Central region rakes in USD25.5 billion FDI

Source: Pano feed



Illustrative image. (Source: VNA)

Illustrative image. (Source: VNA)





Inflows into the Vietnam’s central provinces this year hit USD1.5 billion from 66 projects, bringing total foreign direct investment (FDI) capital to USD25.5 billion.

Trinh Minh Van, director of the Trade and Investment Promotion Centre for Central Region, was quoted by Vnexpress online newspaper as saying that the central region has attracted several large scale FDI projects, despite the world economic downturn.

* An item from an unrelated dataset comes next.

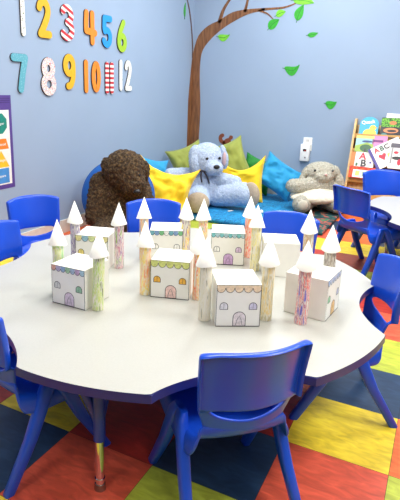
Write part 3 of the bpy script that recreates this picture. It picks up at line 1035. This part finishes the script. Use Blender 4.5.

Worthy of note was Binh Dinh province which attracted the Russian Bus Industrial Centre Company investing USD1 billion in building a bus spare parts production and assembly plant.

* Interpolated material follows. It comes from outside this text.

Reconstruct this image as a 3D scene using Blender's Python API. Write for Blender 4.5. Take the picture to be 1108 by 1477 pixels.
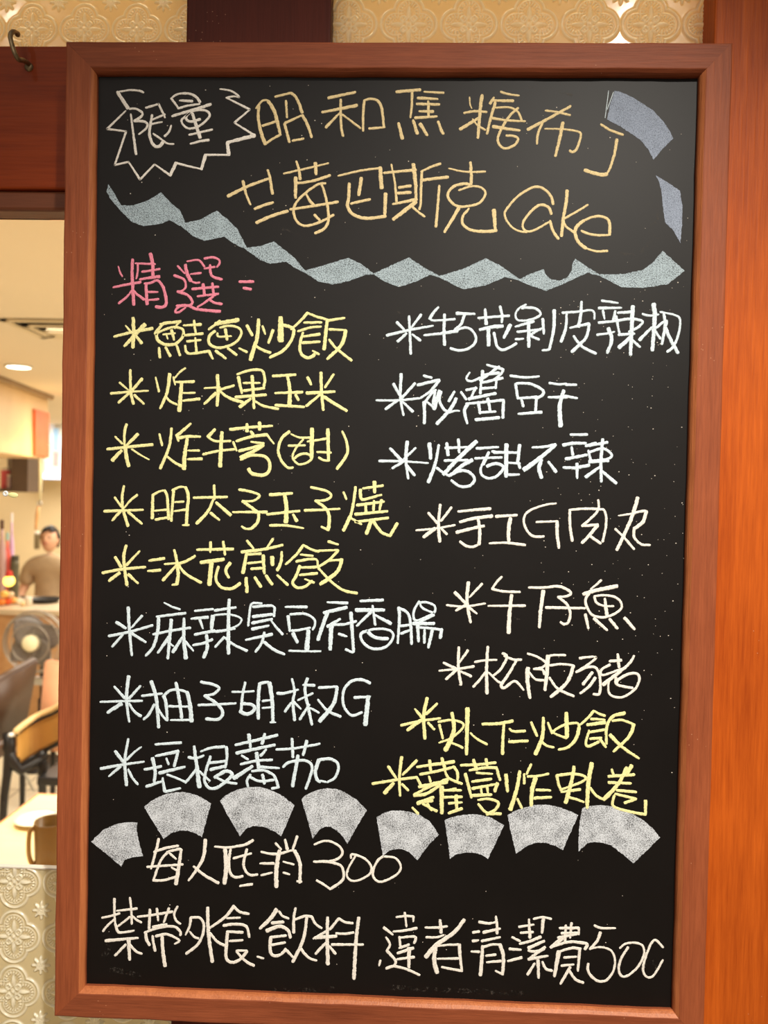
import bpy, bmesh, math, random
import numpy as np
from mathutils import Vector, Matrix, geometry
for o in list(bpy.data.objects): bpy.data.objects.remove(o, do_unlink=True)
S = bpy.context.scene; COL = S.collection
random.seed(7); RNG = np.random.default_rng(5)

# ---------------- camera, world, lights, exposure ----------------
ZO = 1.34                                     # height of the board's lower inner edge
F = 1109.0; CX, CY = 554.0, 738.5
RT = Matrix(((0.99926289, 0.02140001, -0.03187027), (0.0322851, -0.01932728, 0.99929181), (0.02076889, -0.99958416, -0.02000393)))
CAM = Vector((0.29080404, -0.69952357, 0.45954985 + ZO))
cd = bpy.data.cameras.new('camera'); cam = bpy.data.objects.new('camera', cd); COL.objects.link(cam)
cd.sensor_fit = 'VERTICAL'; cd.sensor_height = 36; cd.sensor_width = 36; cd.lens = F / 1477 * 36
M3 = Matrix((RT.col[0], -RT.col[1], -RT.col[2])).transposed()
cam.matrix_world = Matrix.Translation(CAM) @ M3.to_4x4()
cd.clip_start = 0.02; cd.clip_end = 60
cd.dof.use_dof = True; cd.dof.focus_distance = 0.72; cd.dof.aperture_fstop = 6.5
S.camera = cam
S.view_settings.view_transform = 'Standard'; S.view_settings.look = 'None'
S.view_settings.gamma = 1; S.view_settings.use_curve_mapping = False; S.view_settings.exposure = 0.0
w = bpy.data.worlds.new('world'); S.world = w; w.use_nodes = True
w.node_tree.nodes['Background'].inputs[0].default_value = (1.0, 0.86, 0.72, 1); w.node_tree.nodes['Background'].inputs[1].default_value = 0.12

def lamp(name, kind, loc, aim, energy, color, **k):
    l = bpy.data.lights.new(name, kind); l.energy = energy; l.color = color
    for a, b in k.items(): setattr(l, a, b)
    o = bpy.data.objects.new(name, l); COL.objects.link(o); o.location = loc
    o.rotation_euler = (Vector(aim) - Vector(loc)).to_track_quat('-Z', 'Y').to_euler(); return o
WARM = (1.0, 0.93, 0.81)
lamp('hall_spot_light', 'SPOT', (0.86, -1.30, 3.05), (0.20, 0, 1.15), 285, (1.0, 0.93, 0.82), spot_size=math.radians(53), spot_blend=1.0, shadow_soft_size=0.05)
lamp('hall_sheen_light', 'AREA', (-0.3, -3.4, 2.45), (0.2, 0, 1.7), 18, (1.0, 0.90, 0.80), size=1.3)  # unseen area light, added to give the board its sheen
lamp('dining_ceiling_light', 'AREA', (-1.2, 2.2, 2.58), (-1.2, 2.2, 0), 105, WARM, size=1.6)
lamp('kitchen_ceiling_light', 'AREA', (-1.5, 6.4, 2.57), (-1.5, 6.4, 0), 120, WARM, size=1.6)
lamp('back_fill_light', 'AREA', (-3.6, 7.6, 2.57), (-3.6, 7.6, 0), 58, WARM, size=1.4)  # unseen area light, added to brighten the back of the kitchen
lamp('side_ceiling_light', 'AREA', (1.6, 2.6, 2.58), (1.6, 2.6, 0), 130, WARM, size=1.8)

for i_, (x_, y_, z_) in enumerate(((-1.0, -1.7, 3.3), (-.5, -2.8, 3.2), (0.2, -3.4, 3.5), (-.3, -1.5, 3.9))):
    lamp('hall_glint_light', 'POINT', (x_, y_, z_), (0, 0, 0), 5, (1.0, 0.93, 0.82), shadow_soft_size=.05)  # unseen point lights, added for glints on the patterned glass

# ---------------- helpers ----------------
def ray(x, y): return RT @ Vector(((x - CX) / F, (y - CY) / F, 1.0))
def at(x, y, Y):                               # point of the plane Y = const
    d = ray(x, y); return CAM + d * ((Y - CAM.y) / d.y)
def atz(x, y, Z):                              # point of the plane Z = const
    d = ray(x, y); return CAM + d * ((Z - CAM.z) / d.z)
def tag(o, label=None, cat=None, group=None, kind=None):
    if label: o['label'] = label
    if cat: o['category'] = cat
    if group: o['group'] = group
    if kind: o['kind'] = kind
    return o
def empty(name, loc, label=None, cat=None, group=None, rz=0):
    o = bpy.data.objects.new(name, None); COL.objects.link(o); o.location = loc; o.rotation_euler = (0, 0, rz)
    o.empty_display_size = .05
    return tag(o, label, cat, group)
def link(name, me, mat, parent=None, smooth=False):
    o = bpy.data.objects.new(name, me); COL.objects.link(o)
    if mat: me.materials.append(mat)
    if parent: o.parent = parent
    if smooth:
        me.polygons.foreach_set('use_smooth', [True] * len(me.polygons))
    return o
def from_bm(name, bm, mat, parent=None, smooth=False):
    bmesh.ops.recalc_face_normals(bm, faces=bm.faces)
    me = bpy.data.meshes.new(name); bm.to_mesh(me); bm.free(); return link(name, me, mat, parent, smooth)
def from_data(name, vs, fs, mat, parent=None, smooth=False):
    me = bpy.data.meshes.new(name); me.from_pydata(vs, [], fs); me.update(); return link(name, me, mat, parent, smooth)
def box(bm, c, s, bev=0.0, rot=None, seg=2):
    r = bmesh.ops.create_cube(bm, size=1.0); vs = r['verts']
    bmesh.ops.scale(bm, vec=s, verts=vs)
    if bev > 0:
        es = list({e for v in vs for e in v.link_edges})
        rr = bmesh.ops.bevel(bm, geom=es, offset=bev, segments=seg, affect='EDGES', profile=.5)
        vs = list({v for f in rr['faces'] for v in f.verts} | {v for v in vs if v.is_valid})
        vs = list({v for v0 in vs if v0.is_valid for f in v0.link_faces for v in f.verts})
    if rot is not None: bmesh.ops.rotate(bm, cent=(0, 0, 0), matrix=rot, verts=vs)
    bmesh.ops.translate(bm, vec=c, verts=vs); return vs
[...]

The first phase of the Vietnam-Singapore Industrial Park (VSIP), with a total investment of USD125 million, started its construction in Quang Ngai province.


The Vung Ro oil refinery project in Phu Yen has increased its investment capital from USD1.7 billion to USD3.2 billion, and a USD30 billion oil refinery project is planned for Binh Dinh province.

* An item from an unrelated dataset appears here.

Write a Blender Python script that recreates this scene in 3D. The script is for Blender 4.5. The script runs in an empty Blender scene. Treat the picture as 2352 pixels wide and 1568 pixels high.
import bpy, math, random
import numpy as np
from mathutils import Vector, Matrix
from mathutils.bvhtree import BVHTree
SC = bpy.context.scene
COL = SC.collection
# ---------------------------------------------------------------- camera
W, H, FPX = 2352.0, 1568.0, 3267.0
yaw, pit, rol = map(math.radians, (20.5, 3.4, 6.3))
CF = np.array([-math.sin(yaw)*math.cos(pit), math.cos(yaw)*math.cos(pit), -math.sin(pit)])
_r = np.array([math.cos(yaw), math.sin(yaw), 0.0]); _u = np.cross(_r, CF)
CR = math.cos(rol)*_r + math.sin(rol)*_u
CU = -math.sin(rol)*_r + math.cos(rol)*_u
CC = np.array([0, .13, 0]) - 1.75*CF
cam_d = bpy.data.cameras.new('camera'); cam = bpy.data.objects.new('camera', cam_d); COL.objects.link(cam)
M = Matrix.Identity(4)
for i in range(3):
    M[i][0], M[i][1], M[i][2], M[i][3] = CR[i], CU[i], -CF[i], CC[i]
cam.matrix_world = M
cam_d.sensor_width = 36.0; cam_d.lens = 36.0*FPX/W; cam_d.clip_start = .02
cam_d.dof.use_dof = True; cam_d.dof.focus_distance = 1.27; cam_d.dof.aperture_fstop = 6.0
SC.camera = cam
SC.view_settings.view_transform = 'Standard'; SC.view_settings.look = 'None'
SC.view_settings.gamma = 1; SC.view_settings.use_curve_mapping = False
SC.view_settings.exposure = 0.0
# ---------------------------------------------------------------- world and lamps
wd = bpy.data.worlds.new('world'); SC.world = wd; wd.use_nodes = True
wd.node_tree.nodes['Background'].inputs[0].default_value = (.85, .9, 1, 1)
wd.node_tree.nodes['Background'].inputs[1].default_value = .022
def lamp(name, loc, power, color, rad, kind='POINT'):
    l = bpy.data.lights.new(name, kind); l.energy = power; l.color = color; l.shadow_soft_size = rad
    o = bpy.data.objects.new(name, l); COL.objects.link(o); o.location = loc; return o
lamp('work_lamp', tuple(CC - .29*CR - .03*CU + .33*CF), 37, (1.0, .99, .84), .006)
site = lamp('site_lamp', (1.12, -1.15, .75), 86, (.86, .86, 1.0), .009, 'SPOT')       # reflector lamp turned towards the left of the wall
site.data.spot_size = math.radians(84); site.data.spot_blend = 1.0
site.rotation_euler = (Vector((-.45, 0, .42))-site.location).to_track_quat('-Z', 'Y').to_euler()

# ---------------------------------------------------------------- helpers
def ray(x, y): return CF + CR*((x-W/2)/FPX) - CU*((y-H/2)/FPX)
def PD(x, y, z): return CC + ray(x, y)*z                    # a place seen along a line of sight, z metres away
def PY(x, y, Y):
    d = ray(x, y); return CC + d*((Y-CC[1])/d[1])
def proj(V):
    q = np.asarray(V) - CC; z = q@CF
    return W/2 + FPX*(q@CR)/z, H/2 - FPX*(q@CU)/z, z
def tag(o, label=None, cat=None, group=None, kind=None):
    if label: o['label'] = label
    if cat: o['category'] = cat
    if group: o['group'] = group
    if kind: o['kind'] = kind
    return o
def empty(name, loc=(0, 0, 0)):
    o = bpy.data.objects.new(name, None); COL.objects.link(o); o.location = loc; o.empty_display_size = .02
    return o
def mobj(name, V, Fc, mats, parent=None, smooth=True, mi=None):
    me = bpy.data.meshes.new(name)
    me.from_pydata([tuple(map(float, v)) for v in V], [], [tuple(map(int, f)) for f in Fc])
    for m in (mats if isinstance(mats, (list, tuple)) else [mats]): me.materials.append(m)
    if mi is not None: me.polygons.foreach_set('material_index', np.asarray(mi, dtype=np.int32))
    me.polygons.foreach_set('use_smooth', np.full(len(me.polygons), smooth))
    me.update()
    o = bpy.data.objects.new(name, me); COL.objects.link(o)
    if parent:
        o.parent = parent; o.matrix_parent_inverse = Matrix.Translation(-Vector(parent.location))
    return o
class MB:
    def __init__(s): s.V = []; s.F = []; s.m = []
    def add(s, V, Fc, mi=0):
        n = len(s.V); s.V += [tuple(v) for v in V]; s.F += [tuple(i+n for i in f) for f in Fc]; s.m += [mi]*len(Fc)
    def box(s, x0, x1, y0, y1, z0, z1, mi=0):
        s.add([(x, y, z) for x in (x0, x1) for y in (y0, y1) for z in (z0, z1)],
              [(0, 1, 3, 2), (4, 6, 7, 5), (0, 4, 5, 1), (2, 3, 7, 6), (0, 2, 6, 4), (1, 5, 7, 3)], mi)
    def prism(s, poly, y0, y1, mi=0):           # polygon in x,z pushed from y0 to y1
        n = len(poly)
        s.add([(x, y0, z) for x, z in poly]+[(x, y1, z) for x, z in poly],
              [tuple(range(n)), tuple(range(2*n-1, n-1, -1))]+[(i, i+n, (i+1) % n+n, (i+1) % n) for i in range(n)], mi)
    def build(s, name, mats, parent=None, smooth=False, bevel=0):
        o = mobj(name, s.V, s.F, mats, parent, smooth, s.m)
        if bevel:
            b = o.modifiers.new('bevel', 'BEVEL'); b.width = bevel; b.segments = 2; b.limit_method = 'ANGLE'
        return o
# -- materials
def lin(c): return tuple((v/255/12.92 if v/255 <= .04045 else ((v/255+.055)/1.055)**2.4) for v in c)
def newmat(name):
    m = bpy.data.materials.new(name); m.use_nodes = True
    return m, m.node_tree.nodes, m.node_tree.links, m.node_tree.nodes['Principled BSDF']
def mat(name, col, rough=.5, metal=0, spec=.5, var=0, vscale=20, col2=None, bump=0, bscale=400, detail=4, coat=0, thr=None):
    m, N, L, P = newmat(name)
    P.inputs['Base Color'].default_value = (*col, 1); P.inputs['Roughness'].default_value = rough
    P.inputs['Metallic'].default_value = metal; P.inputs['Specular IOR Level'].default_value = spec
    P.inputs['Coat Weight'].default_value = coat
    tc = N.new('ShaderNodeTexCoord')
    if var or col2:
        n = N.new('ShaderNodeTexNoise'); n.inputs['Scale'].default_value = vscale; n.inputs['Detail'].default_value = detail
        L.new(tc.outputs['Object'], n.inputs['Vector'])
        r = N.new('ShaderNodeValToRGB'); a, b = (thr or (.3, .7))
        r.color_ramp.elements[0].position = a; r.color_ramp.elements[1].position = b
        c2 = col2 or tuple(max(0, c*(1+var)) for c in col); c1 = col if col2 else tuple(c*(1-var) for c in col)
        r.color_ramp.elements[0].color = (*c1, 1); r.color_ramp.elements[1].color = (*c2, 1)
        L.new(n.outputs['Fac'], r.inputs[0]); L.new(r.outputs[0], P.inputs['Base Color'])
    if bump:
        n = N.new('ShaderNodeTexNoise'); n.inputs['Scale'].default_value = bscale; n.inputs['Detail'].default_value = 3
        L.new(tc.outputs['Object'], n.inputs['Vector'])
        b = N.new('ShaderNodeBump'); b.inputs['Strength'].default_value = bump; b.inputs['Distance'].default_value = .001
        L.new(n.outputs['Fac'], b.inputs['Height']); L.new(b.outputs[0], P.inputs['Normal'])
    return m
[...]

Le Huu Loc, chairman of the Binh Dinh People’s Committee, told the newspaper that several investors from Russia, Japan and the Republic of Korea have been meeting with Petroleum Group of Thailand for the Nhon Hoi project.


Loc added that international consultants have conducted a feasibility study to submit their report to relevant ministries and agencies for approval in April. Thailand Shongkala University and Quy Nhon University signed a contract on training human resources for the project.


He said Japanese businesses have also been interested in building some seafood processing plants, a garment and textile centre and the Hai Giang tourism site with a 1.5km cable system installed in the province.


Meanwhile, Quang Ngai has expected that VSIP would attract more FDI in the coming years, as it comes into operation.


Cao Khoa, of the provincial People’s Committee, said VSIP has attracted five foreign investors after only three months following its inauguration.


These included the Philippines URC Central Company, with a USD35 million factory to produce Jack&Jill potato chips; Chinese Kingmaker Footwear and Hebei Xindadong Garment and Textile, with USD20 million and USD60 million footwear factories, respectively.


The investors were expected to provide jobs for 11,000 local workers.


In addition, the Philippines Liwayway Marketing and OceanMaster Engineering Group also signed a memorandum of understanding (MoU) on building a food processing factory.


Dung Quat Economic Zone (EZ) has attracted more than USD10 billion of FDI, of which USD5 billion has been disbursed. It targets to attract around USD15 billion in FDI by 2015, generating 25,000 jobs and contributing VND25 trillion (USD1.19 billion) to the State budget.


The province has proposed to apply a city model for the EZ (Economic Zone) to overcome the existing shortcomings of the current multilevel management.


Le Van Dung, deputy head of the EZ’s management board, told the newspaper that the Ministry of Planning and Investment was going to submit its proposal for construction of a 4.5 billion USD steel factory to the Prime Minister for approval.


The project is a joint venture between Japanese JFE Steel and Taiwanese E-United. If approved by the Prime Minister in parallel with the establishment of the oil refinery, a heavy-industry and rolling steel complex would bring a new life to the EZ, he said./.